EXERCISE INPUT »
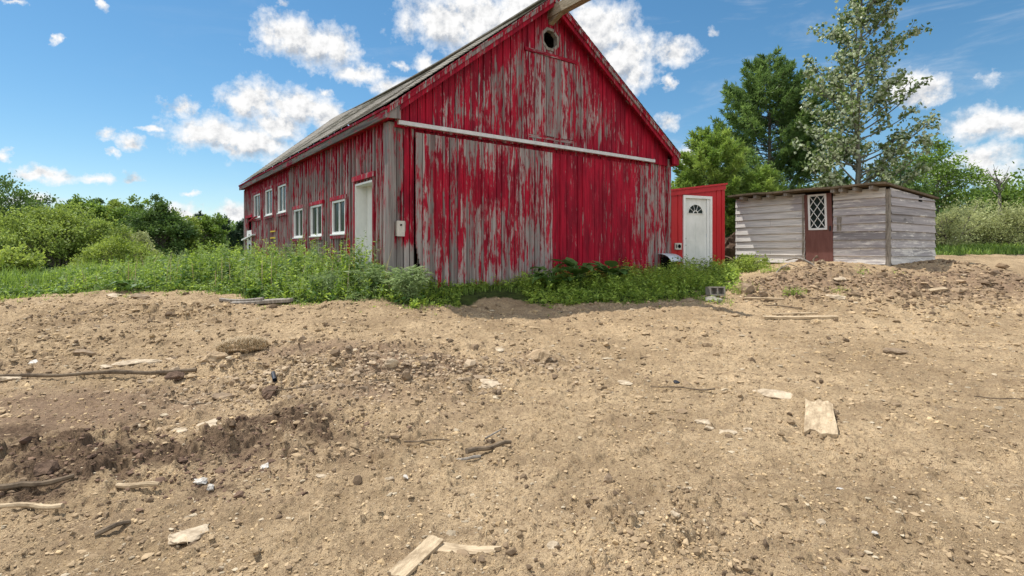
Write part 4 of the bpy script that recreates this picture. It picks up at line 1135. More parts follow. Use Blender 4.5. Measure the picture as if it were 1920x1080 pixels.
# tall weeds left of the barn
u, x, y, dd = band(5200, -500, 800, .1, 5.0, R, 1.15)
k = (u < 745) | (dd < .9); u, x, y, dd = u[k], x[k], y[k], dd[k]
prof = np.interp(u, [-500, 0, 60, 150, 300, 400, 470, 540, 620, 700, 760, 800], [.12, .12, .15, .30, .52, .68, .86, .74, .70, .68, .48, .3])
h = prof * sstep(-.3, 1.3, dd) * hmod(x, y) * R.uniform(.7, 1.2, len(x)) + .10
sel = R.random(len(x))
a = sel < .66
weeds('weeds', x[a], y[a], h[a], FO['weed'], 'bright green leafy weeds in front of the long barn wall', 17, (.06, .125), .42, 1)
a = (sel >= .66) & (sel < .84)
weeds('weeds', x[a], y[a], h[a] * 1.08, FO['weedpale'], 'pale narrow leaved weeds mixed through the tall green ones', 20, (.06, .13), .24, 2)
a = sel >= .84
weeds('weeds', x[a], y[a], h[a] * .8, FO['burdock'], 'darker broad leaved weeds low among the tall green ones', 12, (.09, .19), .6, 3)
u, x, y, dd = band(13000, -500, 800, -.10, 3.6, R, 1.6); k = (u < 745) | (dd < .8)
k2 = k & (R.random(len(k)) < .05) & (dd > .7); grass('tall_grass', x[k2], y[k2], R.uniform(.55, 1.0, k2.sum()) * np.interp(u[k2], [-500, 60, 300, 480, 760], [.15, .2, .9, 1.05, .8]), FO['grass'], 'tall grass stalks standing above the weeds left of the barn', 14, .007, .35)
u, x, y, dd = u[k], x[k], y[k], dd[k]
grass('grass', x, y, (.07 + .36 * sstep(-.1, 1.6, dd)) * R.uniform(.6, 1.35, len(x)) * hmod(x, y, 1.1, 33), FO['grass'], 'bright grass along the left edge of the dirt', 4, .008)
k2 = (R.random(len(x)) < .035) & (dd > .4); grass('dry_stems', x[k2], y[k2], R.uniform(.4, .85, k2.sum()) * np.interp(u[k2], [0, 100, 300], [.25, .4, 1]), FO['straw'], 'dry straw coloured stems among the weeds left of the barn', 15, .006, .4)
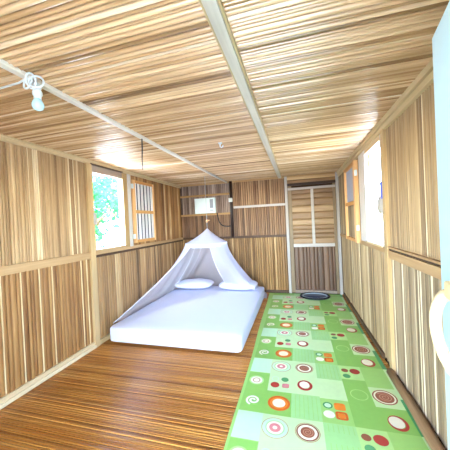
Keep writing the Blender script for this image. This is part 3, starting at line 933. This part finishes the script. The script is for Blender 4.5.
# ------------------------------------------------------------------ daylight
w = bpy.data.worlds.new('sky'); bpy.context.scene.world = w
w.use_nodes = True
N = w.node_tree.nodes; K = w.node_tree.links
bg = N['Background']
sky = N.new('ShaderNodeTexSky')
sky.sky_type = 'NISHITA'
sky.sun_disc = False
sky.sun_elevation = math.radians(58)
sky.sun_rotation = math.radians(200)
sky.air_density = 1.0
sky.dust_density = 0.6
K.new(sky.outputs['Color'], bg.inputs['Color'])
bg.inputs['Strength'].default_value = 1.0
sun = bpy.data.lights.new('sun', 'SUN'); sun.energy = 8.5; sun.angle = math.radians(1.0); sun.color = (1.0, 0.98, 0.95)
so = bpy.data.objects.new('sun', sun); C.objects.link(so)
so.rotation_euler = (math.radians(-32), math.radians(0), math.radians(6))
# window / doorway portals: only steer sampling of the sky
for nm, loc, rot, sx, sy in (('portal_left', (L - 0.07, 3.015, 1.67), (0, math.radians(-90), 0), 1.0, 0.66),
                             ('portal_right', (R + 0.07, 3.125, 1.66), (0, math.radians(90), 0), 1.0, 0.78),
                             ('portal_door', (-0.25, Y0 - 0.07, 1.01), (math.radians(90), 0, 0), 1.1, 2.02)):
    a = bpy.data.lights.new(nm, 'AREA'); a.shape = 'RECTANGLE'; a.size = sx; a.size_y = sy
    o = bpy.data.objects.new(nm, a); C.objects.link(o); o.location = loc; o.rotation_euler = rot
    a.cycles.is_portal = True

# ------------------------------------------------------------------ camera
cam = bpy.data.cameras.new('camera')
cam.sensor_width = 36; cam.sensor_fit = 'HORIZONTAL'
cam.lens = 36 * 259.557 / 450
cam.clip_start = 0.02
oc = bpy.data.objects.new('camera', cam); C.objects.link(oc)
Rv = Vector((0.96316987, 0.26477335, -0.04689221)); Uv = Vector((0.04267647, 0.02165546, 0.99885422)); Fv = Vector((-0.26548546, 0.96406748, -0.0095583))
mw = Matrix(((Rv.x, Uv.x, -Fv.x, 0), (Rv.y, Uv.y, -Fv.y, 0), (Rv.z, Uv.z, -Fv.z, 1.44751), (0, 0, 0, 1)))
oc.matrix_world = mw
S = bpy.context.scene
S.camera = oc
S.view_settings.view_transform = 'Standard'
S.view_settings.look = 'None'
S.view_settings.gamma = 1
S.view_settings.use_curve_mapping = False
S.view_settings.exposure = 3.33
S.cycles.max_bounces = 10
S.cycles.diffuse_bounces = 6
S.cycles.transparent_max_bounces = 16
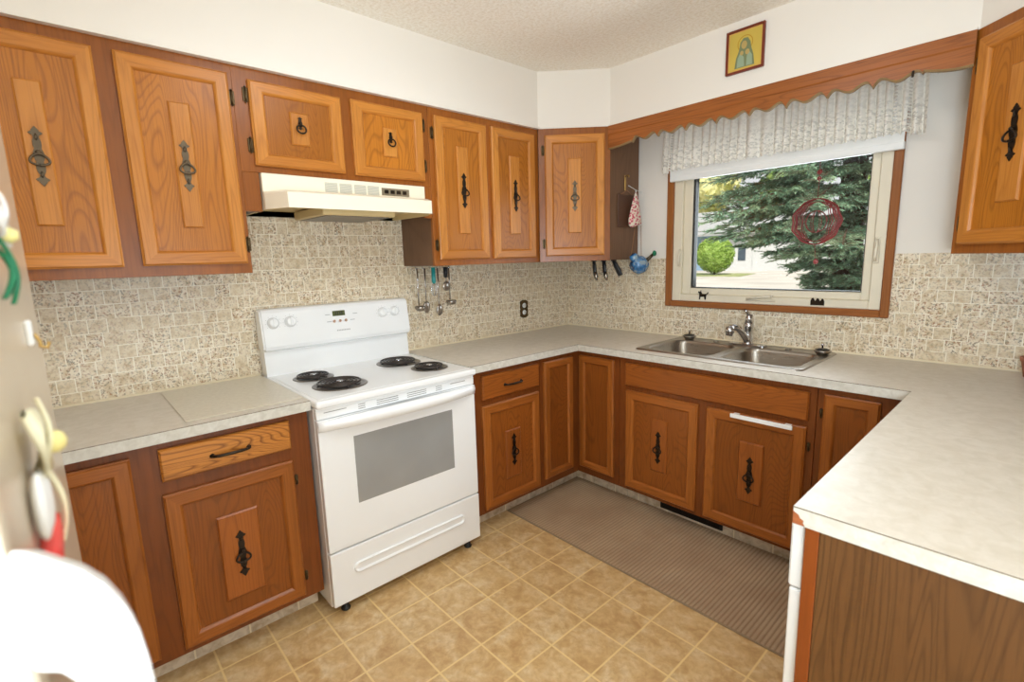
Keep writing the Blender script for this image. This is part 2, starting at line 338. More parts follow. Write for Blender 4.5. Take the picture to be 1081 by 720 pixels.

EXERCISE AIM »
The records above must be transcribed exactly. Pictures are left out of the copy.

OUTPUT BELOW »
Write part 4 of the bpy script that recreates this picture. It picks up at line 1135. More parts follow. Use Blender 4.5. Measure the picture as if it were 1920x1080 pixels.
# tall weeds left of the barn
u, x, y, dd = band(5200, -500, 800, .1, 5.0, R, 1.15)
k = (u < 745) | (dd < .9); u, x, y, dd = u[k], x[k], y[k], dd[k]
prof = np.interp(u, [-500, 0, 60, 150, 300, 400, 470, 540, 620, 700, 760, 800], [.12, .12, .15, .30, .52, .68, .86, .74, .70, .68, .48, .3])
h = prof * sstep(-.3, 1.3, dd) * hmod(x, y) * R.uniform(.7, 1.2, len(x)) + .10
sel = R.random(len(x))
a = sel < .66
weeds('weeds', x[a], y[a], h[a], FO['weed'], 'bright green leafy weeds in front of the long barn wall', 17, (.06, .125), .42, 1)
a = (sel >= .66) & (sel < .84)
weeds('weeds', x[a], y[a], h[a] * 1.08, FO['weedpale'], 'pale narrow leaved weeds mixed through the tall green ones', 20, (.06, .13), .24, 2)
a = sel >= .84
weeds('weeds', x[a], y[a], h[a] * .8, FO['burdock'], 'darker broad leaved weeds low among the tall green ones', 12, (.09, .19), .6, 3)
u, x, y, dd = band(13000, -500, 800, -.10, 3.6, R, 1.6); k = (u < 745) | (dd < .8)
k2 = k & (R.random(len(k)) < .05) & (dd > .7); grass('tall_grass', x[k2], y[k2], R.uniform(.55, 1.0, k2.sum()) * np.interp(u[k2], [-500, 60, 300, 480, 760], [.15, .2, .9, 1.05, .8]), FO['grass'], 'tall grass stalks standing above the weeds left of the barn', 14, .007, .35)
u, x, y, dd = u[k], x[k], y[k], dd[k]
grass('grass', x, y, (.07 + .36 * sstep(-.1, 1.6, dd)) * R.uniform(.6, 1.35, len(x)) * hmod(x, y, 1.1, 33), FO['grass'], 'bright grass along the left edge of the dirt', 4, .008)
k2 = (R.random(len(x)) < .035) & (dd > .4); grass('dry_stems', x[k2], y[k2], R.uniform(.4, .85, k2.sum()) * np.interp(u[k2], [0, 100, 300], [.25, .4, 1]), FO['straw'], 'dry straw coloured stems among the weeds left of the barn', 15, .006, .4)
Keep writing the Blender script for this image. This is part 3, starting at line 933. This part finishes the script. The script is for Blender 4.5.
# ------------------------------------------------------------------ daylight
w = bpy.data.worlds.new('sky'); bpy.context.scene.world = w
w.use_nodes = True
N = w.node_tree.nodes; K = w.node_tree.links
bg = N['Background']
sky = N.new('ShaderNodeTexSky')
sky.sky_type = 'NISHITA'
sky.sun_disc = False
sky.sun_elevation = math.radians(58)
sky.sun_rotation = math.radians(200)
sky.air_density = 1.0
sky.dust_density = 0.6
K.new(sky.outputs['Color'], bg.inputs['Color'])
bg.inputs['Strength'].default_value = 1.0
sun = bpy.data.lights.new('sun', 'SUN'); sun.energy = 8.5; sun.angle = math.radians(1.0); sun.color = (1.0, 0.98, 0.95)
so = bpy.data.objects.new('sun', sun); C.objects.link(so)
so.rotation_euler = (math.radians(-32), math.radians(0), math.radians(6))
# window / doorway portals: only steer sampling of the sky
for nm, loc, rot, sx, sy in (('portal_left', (L - 0.07, 3.015, 1.67), (0, math.radians(-90), 0), 1.0, 0.66),
                             ('portal_right', (R + 0.07, 3.125, 1.66), (0, math.radians(90), 0), 1.0, 0.78),
                             ('portal_door', (-0.25, Y0 - 0.07, 1.01), (math.radians(90), 0, 0), 1.1, 2.02)):
    a = bpy.data.lights.new(nm, 'AREA'); a.shape = 'RECTANGLE'; a.size = sx; a.size_y = sy
    o = bpy.data.objects.new(nm, a); C.objects.link(o); o.location = loc; o.rotation_euler = rot
    a.cycles.is_portal = True

# ------------------------------------------------------------------ camera
cam = bpy.data.cameras.new('camera')
cam.sensor_width = 36; cam.sensor_fit = 'HORIZONTAL'
cam.lens = 36 * 259.557 / 450
cam.clip_start = 0.02
oc = bpy.data.objects.new('camera', cam); C.objects.link(oc)
Rv = Vector((0.96316987, 0.26477335, -0.04689221)); Uv = Vector((0.04267647, 0.02165546, 0.99885422)); Fv = Vector((-0.26548546, 0.96406748, -0.0095583))
mw = Matrix(((Rv.x, Uv.x, -Fv.x, 0), (Rv.y, Uv.y, -Fv.y, 0), (Rv.z, Uv.z, -Fv.z, 1.44751), (0, 0, 0, 1)))
oc.matrix_world = mw
S = bpy.context.scene
S.camera = oc
S.view_settings.view_transform = 'Standard'
S.view_settings.look = 'None'
S.view_settings.gamma = 1
S.view_settings.use_curve_mapping = False
S.view_settings.exposure = 3.33
S.cycles.max_bounces = 10
S.cycles.diffuse_bounces = 6
S.cycles.transparent_max_bounces = 16
Keep writing the Blender script for this image. This is part 2, starting at line 338. More parts follow. Write for Blender 4.5. Take the picture to be 1081 by 720 pixels.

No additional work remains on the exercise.